Esas No: 2013/4773
Karar No: 2013/4169
Karar Tarihi: 21.2.2013
Yargıtay 13. Hukuk Dairesi 2013/4773 Esas 2013/4169 Karar Sayılı İlamı
"İçtihat Metni"
MAHKEMESİ :Asliye Hukuk Mahkemesi
Taraflar arasındaki alacak davasının yapılan yargılaması sonunda ilamda yazılı nedenlerden dolayı davanın kısmen kabulüne kısmen reddine yönelik olarak verilen hükmün süresi içinde taraflar avukatınca temyiz edilmesi üzerine dosya incelendi gereği konuşulup düşünüldü.
KARAR
Davacı vekili, davalı idare ile müvekkili şirket arasında imzalanan sözleşme süresince 5510 sayılı yasada yapılan değişikliğin davalı tarafından yanlış yorumlandığını ve müvekkili şirketin istihkaklarından haksız kesintiler yapıldığını, 5510 sayılı yasanın 81 maddesine eklenen bende göre sigorta primlerini düzenli ödeyen ve sigortasız işçi çalıştırmayan işverenleri teşvik etmek amacıyla sigorta pirim oranının %5 lik kısmının hazinece karşılanacağının belirtildiğini, müvekkilinin 5510 sayılı yasanın yürürlüğünden itibaren bu kanun gereğince 5 puanlık indirimleri uygulamak suretiyle sigorta primlerini tahakkuk ettirdiğini ve ödediğini, ancak davalı idarenin söz konusu pirim indirimlerini hak edişlerinden haksız olarak kestiğini ileri sürerek 10000 TL nin kesinti tarihlerinden itibaren avans faizi ile birlikte davalıdan tahsiline karar verilmesini istemiş, ıslah ile talebini 124.059,47 TL.ye çıkarmıştır.
Davalı, davanın reddini savunmuştur.
Mahkemece, davanın kabulüne karar verilmiş; hüküm, taraflarca temyiz edilmiştir.
1-Dosyadaki yazılara, kararın dayandığı delillerle yasaya uygun gerektirici nedenlere ve özellikle delillerin takdirinde bir isabetsizlik bulunmamasına göre davacının tüm, davalının sair temyiz itirazlarının reddi gerekir.
2-Davacı, eldeki davanın dava dilekçesinde 10000 TL.nin tahsilini istemiş, 7.10.2012 tarihli ıslah dilekçesi ile talebini 124.059,47 TL.ye çıkarmış, mahkemece talep edilen tüm 124.059,47 TL"ne dava tarihinden itibaren faiz yürütülmesine karar verilmiştir.

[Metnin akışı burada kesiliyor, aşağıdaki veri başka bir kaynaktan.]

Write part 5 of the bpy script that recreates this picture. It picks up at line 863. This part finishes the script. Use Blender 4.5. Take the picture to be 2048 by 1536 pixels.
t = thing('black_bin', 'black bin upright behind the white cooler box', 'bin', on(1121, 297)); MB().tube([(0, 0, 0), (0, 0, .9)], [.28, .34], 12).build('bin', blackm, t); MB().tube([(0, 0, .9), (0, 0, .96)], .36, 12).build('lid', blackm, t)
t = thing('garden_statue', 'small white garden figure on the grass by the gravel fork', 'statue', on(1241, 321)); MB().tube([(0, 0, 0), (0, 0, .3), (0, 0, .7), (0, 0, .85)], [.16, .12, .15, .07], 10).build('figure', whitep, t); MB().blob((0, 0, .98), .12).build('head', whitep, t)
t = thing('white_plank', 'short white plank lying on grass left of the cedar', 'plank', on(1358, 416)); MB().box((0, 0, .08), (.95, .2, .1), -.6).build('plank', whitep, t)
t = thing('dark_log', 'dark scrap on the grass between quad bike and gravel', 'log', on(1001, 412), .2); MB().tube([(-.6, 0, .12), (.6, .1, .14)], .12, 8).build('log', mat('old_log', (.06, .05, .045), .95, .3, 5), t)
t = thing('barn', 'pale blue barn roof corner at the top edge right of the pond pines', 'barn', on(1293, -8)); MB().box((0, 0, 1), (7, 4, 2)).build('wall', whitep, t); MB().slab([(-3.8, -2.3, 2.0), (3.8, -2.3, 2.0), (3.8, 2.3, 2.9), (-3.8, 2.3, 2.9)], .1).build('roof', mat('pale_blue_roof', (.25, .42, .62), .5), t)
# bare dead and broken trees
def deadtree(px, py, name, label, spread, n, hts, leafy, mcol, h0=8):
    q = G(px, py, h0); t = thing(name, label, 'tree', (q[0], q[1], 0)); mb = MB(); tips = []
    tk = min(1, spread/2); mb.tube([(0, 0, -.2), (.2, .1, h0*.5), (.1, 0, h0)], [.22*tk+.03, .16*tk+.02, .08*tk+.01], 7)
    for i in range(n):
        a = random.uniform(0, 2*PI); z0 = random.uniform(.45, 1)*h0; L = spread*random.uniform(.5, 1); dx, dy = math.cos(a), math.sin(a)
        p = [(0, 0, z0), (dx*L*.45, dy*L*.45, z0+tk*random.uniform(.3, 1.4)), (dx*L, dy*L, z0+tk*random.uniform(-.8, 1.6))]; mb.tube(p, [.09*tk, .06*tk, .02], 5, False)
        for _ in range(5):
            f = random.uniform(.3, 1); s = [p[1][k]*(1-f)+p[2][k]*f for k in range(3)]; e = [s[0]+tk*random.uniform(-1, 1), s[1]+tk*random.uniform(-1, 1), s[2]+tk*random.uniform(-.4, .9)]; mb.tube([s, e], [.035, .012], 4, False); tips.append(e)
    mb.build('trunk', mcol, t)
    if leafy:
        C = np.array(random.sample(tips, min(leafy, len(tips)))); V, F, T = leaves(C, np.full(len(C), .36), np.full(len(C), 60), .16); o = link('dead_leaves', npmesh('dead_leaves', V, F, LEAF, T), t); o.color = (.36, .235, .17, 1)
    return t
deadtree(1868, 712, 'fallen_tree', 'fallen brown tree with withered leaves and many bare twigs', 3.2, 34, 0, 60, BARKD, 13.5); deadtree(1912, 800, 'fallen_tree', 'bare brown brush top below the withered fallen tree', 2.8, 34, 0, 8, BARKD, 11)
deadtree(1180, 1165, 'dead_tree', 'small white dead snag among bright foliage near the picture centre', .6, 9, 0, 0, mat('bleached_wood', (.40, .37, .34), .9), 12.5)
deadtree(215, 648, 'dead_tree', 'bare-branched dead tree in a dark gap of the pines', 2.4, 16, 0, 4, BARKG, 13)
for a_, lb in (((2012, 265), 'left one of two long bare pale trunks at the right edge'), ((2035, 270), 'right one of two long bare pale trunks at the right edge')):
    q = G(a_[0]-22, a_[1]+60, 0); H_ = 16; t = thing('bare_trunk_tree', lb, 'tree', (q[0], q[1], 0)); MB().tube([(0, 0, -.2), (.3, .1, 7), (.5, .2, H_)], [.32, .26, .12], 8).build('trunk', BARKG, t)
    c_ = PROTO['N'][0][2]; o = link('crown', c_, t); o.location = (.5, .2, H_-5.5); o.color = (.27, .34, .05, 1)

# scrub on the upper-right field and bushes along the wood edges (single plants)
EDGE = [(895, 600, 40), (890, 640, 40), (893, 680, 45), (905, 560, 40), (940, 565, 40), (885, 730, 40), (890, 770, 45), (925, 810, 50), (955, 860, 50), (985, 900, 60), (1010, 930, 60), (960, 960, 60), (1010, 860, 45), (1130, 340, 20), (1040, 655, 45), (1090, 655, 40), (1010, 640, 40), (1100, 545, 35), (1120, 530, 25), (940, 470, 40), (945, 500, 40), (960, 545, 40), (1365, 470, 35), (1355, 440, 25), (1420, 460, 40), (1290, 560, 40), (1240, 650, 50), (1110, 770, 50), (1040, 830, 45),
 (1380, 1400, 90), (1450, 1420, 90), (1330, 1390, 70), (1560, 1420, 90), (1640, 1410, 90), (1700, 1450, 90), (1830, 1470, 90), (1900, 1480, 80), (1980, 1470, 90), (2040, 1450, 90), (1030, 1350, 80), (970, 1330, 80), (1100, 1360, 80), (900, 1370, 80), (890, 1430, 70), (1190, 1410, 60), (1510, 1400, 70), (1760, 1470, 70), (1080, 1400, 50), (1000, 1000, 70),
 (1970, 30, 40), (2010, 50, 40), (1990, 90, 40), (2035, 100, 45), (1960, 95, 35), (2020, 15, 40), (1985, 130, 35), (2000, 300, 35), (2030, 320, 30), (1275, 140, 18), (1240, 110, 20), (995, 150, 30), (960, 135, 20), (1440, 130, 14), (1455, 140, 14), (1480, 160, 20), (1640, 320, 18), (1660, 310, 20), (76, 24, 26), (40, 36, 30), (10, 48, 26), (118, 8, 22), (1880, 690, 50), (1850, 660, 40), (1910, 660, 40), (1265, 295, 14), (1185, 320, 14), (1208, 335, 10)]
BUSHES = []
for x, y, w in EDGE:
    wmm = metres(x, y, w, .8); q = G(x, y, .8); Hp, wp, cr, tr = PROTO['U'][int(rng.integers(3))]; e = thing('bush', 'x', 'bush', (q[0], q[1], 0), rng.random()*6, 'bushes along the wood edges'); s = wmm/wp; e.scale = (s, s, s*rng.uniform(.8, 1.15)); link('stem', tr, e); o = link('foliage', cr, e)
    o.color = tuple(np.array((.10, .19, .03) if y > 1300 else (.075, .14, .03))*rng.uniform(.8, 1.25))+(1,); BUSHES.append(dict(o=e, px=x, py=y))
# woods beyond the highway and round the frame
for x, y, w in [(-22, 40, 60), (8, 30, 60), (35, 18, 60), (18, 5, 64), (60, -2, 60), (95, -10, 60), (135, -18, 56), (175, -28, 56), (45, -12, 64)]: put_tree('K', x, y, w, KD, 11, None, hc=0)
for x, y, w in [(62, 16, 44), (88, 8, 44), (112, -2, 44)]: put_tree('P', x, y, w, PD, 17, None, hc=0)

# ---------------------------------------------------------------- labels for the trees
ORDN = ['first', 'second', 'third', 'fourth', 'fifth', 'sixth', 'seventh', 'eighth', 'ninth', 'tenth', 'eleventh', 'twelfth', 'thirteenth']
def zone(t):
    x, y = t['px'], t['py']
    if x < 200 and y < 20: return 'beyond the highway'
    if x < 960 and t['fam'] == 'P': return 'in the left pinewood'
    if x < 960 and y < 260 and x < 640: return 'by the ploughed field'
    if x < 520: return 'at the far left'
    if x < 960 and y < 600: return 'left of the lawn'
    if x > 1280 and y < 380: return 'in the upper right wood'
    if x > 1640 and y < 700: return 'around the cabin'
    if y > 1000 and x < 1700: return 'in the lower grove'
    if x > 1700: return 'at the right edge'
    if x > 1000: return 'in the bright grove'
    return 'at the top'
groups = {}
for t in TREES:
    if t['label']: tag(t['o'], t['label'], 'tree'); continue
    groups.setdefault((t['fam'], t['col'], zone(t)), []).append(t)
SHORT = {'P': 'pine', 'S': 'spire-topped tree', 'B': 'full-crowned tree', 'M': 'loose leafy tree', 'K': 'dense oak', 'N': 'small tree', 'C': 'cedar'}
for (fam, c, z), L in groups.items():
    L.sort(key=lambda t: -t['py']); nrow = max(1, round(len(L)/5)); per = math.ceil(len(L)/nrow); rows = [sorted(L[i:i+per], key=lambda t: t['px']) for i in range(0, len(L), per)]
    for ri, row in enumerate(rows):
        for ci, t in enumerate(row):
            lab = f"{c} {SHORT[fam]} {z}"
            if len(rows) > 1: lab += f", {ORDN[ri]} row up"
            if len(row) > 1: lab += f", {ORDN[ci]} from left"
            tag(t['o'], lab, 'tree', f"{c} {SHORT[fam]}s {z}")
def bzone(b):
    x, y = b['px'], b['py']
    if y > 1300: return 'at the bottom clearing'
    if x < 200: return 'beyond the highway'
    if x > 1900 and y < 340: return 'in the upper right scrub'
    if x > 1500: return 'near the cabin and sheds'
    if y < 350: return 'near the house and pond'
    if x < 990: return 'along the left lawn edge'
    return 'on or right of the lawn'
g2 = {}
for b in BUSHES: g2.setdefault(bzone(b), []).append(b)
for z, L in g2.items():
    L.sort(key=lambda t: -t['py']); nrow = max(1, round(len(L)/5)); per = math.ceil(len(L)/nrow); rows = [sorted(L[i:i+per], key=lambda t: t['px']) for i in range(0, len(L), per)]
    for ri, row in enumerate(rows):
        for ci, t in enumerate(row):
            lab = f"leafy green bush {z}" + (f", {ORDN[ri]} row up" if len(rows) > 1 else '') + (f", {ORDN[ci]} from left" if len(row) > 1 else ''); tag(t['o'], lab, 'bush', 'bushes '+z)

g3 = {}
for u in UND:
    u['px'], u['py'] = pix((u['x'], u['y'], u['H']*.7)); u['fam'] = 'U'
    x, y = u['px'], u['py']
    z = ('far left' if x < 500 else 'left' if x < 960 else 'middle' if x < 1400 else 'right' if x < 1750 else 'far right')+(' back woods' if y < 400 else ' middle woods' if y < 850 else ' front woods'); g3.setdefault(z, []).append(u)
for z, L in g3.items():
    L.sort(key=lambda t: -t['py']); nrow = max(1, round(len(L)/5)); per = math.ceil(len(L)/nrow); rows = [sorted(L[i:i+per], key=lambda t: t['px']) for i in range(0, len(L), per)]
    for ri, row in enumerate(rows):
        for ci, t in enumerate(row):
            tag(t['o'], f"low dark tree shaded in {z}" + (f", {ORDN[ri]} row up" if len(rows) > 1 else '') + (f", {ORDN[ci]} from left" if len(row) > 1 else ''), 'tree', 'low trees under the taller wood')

Oysa ki, davacı ıslah ile artırdığı miktara ancak ıslah tarihinden itibaren faiz isteme hakkına sahiptir. Hal böyle olunca mahkemece dava dilekçesinde talep edilen 10000 TL.ne dava tarihinden ,ıslah dilekçesi ile artırılan 114.059,47 TL.ye ise ıslah tarihinden itibaren faiz uygulaması gerekir. Mahkemenin değinilen bu yönü gözardı ederek tüm miktara dava tarihinden itibaren faiz uygulanmasına karar vermiş olması usul ve yasaya aykırıdır. Bozmayı gerektirir.
Ne var ki, bu yanlışlıkların giderilmesi yeniden yargılama yapılmasını gerektirmediğinden, usulün 438/7.maddesi uyarınca hükmün düzeltilerek onanmasına karar verilmesi gerekmiştir.
SONUÇ:Yukarıda birinci bentte açıklanan nedenlerle; davacının tüm, davalının sair temyiz itirazlarının reddine, ikinci bent gereğince mahkeme kararının hüküm kısmının iki numaralı bendinin bütünüyle karardan çıkartılarak yerine aynen(10000 TL.nin dava, bakiye 114.059,47TL.nin ıslah tarihinden itibaren avans faiziyle davalıdan tahsiline) söz ve rakamlarının yazılmasına, kararın düzeltilmiş bu şekliyle ONANMASINA, peşin alınan harcın istek halinde iadesine, 21.2.2013 gününde oybirliğiyle karar verildi.